--- START ---

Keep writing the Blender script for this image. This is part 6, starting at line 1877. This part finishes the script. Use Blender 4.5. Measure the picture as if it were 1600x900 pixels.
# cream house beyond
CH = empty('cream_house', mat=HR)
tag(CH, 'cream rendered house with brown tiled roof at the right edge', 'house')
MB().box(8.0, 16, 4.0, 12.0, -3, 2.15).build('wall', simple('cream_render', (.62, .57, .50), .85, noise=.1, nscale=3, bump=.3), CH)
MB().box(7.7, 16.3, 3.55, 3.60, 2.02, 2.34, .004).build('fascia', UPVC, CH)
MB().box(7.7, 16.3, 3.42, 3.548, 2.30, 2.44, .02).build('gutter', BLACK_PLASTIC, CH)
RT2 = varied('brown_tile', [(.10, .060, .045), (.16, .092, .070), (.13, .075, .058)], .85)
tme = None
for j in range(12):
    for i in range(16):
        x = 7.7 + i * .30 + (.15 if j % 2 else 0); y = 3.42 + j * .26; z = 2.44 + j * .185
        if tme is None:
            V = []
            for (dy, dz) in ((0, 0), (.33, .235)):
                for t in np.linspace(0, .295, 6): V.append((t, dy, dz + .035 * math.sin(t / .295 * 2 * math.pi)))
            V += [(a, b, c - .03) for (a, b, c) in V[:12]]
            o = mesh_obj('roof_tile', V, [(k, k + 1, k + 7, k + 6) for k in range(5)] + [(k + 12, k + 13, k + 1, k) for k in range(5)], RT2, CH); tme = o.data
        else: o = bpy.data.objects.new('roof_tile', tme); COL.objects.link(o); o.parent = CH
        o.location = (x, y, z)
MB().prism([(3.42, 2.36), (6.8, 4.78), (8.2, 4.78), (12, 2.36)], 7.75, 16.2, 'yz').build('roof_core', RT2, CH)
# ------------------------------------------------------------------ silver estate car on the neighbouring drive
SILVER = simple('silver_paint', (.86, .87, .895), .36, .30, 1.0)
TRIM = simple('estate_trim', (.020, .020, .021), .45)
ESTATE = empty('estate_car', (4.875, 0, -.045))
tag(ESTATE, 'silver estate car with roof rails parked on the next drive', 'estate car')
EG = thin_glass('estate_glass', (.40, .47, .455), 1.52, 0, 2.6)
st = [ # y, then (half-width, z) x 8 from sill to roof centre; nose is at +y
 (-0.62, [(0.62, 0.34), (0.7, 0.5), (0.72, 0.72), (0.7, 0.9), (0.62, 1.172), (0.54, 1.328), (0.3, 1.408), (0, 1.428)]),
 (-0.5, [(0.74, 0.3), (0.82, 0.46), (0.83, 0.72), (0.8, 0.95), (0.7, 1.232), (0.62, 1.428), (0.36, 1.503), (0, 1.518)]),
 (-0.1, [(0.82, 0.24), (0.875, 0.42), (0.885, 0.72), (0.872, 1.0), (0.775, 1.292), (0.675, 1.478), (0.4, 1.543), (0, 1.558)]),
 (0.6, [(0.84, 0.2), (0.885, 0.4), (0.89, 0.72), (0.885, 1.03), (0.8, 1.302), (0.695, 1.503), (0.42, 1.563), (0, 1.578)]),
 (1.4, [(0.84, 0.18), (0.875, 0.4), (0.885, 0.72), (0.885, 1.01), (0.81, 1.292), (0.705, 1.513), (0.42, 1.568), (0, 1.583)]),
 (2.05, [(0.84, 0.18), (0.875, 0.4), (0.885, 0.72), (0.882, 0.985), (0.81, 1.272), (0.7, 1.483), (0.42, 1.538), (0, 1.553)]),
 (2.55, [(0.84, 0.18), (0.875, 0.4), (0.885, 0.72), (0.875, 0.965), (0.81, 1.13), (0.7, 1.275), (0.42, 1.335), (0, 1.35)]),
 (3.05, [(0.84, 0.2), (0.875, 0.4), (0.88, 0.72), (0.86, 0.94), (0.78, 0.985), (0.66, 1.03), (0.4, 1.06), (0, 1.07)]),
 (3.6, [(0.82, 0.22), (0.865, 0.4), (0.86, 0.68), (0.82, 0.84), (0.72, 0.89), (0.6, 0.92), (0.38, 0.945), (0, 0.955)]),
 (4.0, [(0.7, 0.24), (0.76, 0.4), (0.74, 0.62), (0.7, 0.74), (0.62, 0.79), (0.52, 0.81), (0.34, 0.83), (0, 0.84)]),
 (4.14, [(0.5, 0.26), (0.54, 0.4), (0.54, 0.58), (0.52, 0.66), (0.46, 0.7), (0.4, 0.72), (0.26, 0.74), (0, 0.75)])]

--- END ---

[OBJECTIVE]
Output all of the material exactly as written.

[RESPONSE]
Keep writing the Blender script for this image. This is part 6, starting at line 1877. This part finishes the script. Use Blender 4.5. Measure the picture as if it were 1600x900 pixels.
# cream house beyond
CH = empty('cream_house', mat=HR)
tag(CH, 'cream rendered house with brown tiled roof at the right edge', 'house')
MB().box(8.0, 16, 4.0, 12.0, -3, 2.15).build('wall', simple('cream_render', (.62, .57, .50), .85, noise=.1, nscale=3, bump=.3), CH)
MB().box(7.7, 16.3, 3.55, 3.60, 2.02, 2.34, .004).build('fascia', UPVC, CH)
MB().box(7.7, 16.3, 3.42, 3.548, 2.30, 2.44, .02).build('gutter', BLACK_PLASTIC, CH)
RT2 = varied('brown_tile', [(.10, .060, .045), (.16, .092, .070), (.13, .075, .058)], .85)
tme = None
for j in range(12):
    for i in range(16):
        x = 7.7 + i * .30 + (.15 if j % 2 else 0); y = 3.42 + j * .26; z = 2.44 + j * .185
        if tme is None:
            V = []
            for (dy, dz) in ((0, 0), (.33, .235)):
                for t in np.linspace(0, .295, 6): V.append((t, dy, dz + .035 * math.sin(t / .295 * 2 * math.pi)))
            V += [(a, b, c - .03) for (a, b, c) in V[:12]]
            o = mesh_obj('roof_tile', V, [(k, k + 1, k + 7, k + 6) for k in range(5)] + [(k + 12, k + 13, k + 1, k) for k in range(5)], RT2, CH); tme = o.data
        else: o = bpy.data.objects.new('roof_tile', tme); COL.objects.link(o); o.parent = CH
        o.location = (x, y, z)
MB().prism([(3.42, 2.36), (6.8, 4.78), (8.2, 4.78), (12, 2.36)], 7.75, 16.2, 'yz').build('roof_core', RT2, CH)
# ------------------------------------------------------------------ silver estate car on the neighbouring drive
SILVER = simple('silver_paint', (.86, .87, .895), .36, .30, 1.0)
TRIM = simple('estate_trim', (.020, .020, .021), .45)
ESTATE = empty('estate_car', (4.875, 0, -.045))
tag(ESTATE, 'silver estate car with roof rails parked on the next drive', 'estate car')
EG = thin_glass('estate_glass', (.40, .47, .455), 1.52, 0, 2.6)
st = [ # y, then (half-width, z) x 8 from sill to roof centre; nose is at +y
 (-0.62, [(0.62, 0.34), (0.7, 0.5), (0.72, 0.72), (0.7, 0.9), (0.62, 1.172), (0.54, 1.328), (0.3, 1.408), (0, 1.428)]),
 (-0.5, [(0.74, 0.3), (0.82, 0.46), (0.83, 0.72), (0.8, 0.95), (0.7, 1.232), (0.62, 1.428), (0.36, 1.503), (0, 1.518)]),
 (-0.1, [(0.82, 0.24), (0.875, 0.42), (0.885, 0.72), (0.872, 1.0), (0.775, 1.292), (0.675, 1.478), (0.4, 1.543), (0, 1.558)]),
 (0.6, [(0.84, 0.2), (0.885, 0.4), (0.89, 0.72), (0.885, 1.03), (0.8, 1.302), (0.695, 1.503), (0.42, 1.563), (0, 1.578)]),
 (1.4, [(0.84, 0.18), (0.875, 0.4), (0.885, 0.72), (0.885, 1.01), (0.81, 1.292), (0.705, 1.513), (0.42, 1.568), (0, 1.583)]),
 (2.05, [(0.84, 0.18), (0.875, 0.4), (0.885, 0.72), (0.882, 0.985), (0.81, 1.272), (0.7, 1.483), (0.42, 1.538), (0, 1.553)]),
 (2.55, [(0.84, 0.18), (0.875, 0.4), (0.885, 0.72), (0.875, 0.965), (0.81, 1.13), (0.7, 1.275), (0.42, 1.335), (0, 1.35)]),
 (3.05, [(0.84, 0.2), (0.875, 0.4), (0.88, 0.72), (0.86, 0.94), (0.78, 0.985), (0.66, 1.03), (0.4, 1.06), (0, 1.07)]),
 (3.6, [(0.82, 0.22), (0.865, 0.4), (0.86, 0.68), (0.82, 0.84), (0.72, 0.89), (0.6, 0.92), (0.38, 0.945), (0, 0.955)]),
 (4.0, [(0.7, 0.24), (0.76, 0.4), (0.74, 0.62), (0.7, 0.74), (0.62, 0.79), (0.52, 0.81), (0.34, 0.83), (0, 0.84)]),
 (4.14, [(0.5, 0.26), (0.54, 0.4), (0.54, 0.58), (0.52, 0.66), (0.46, 0.7), (0.4, 0.72), (0.26, 0.74), (0, 0.75)])]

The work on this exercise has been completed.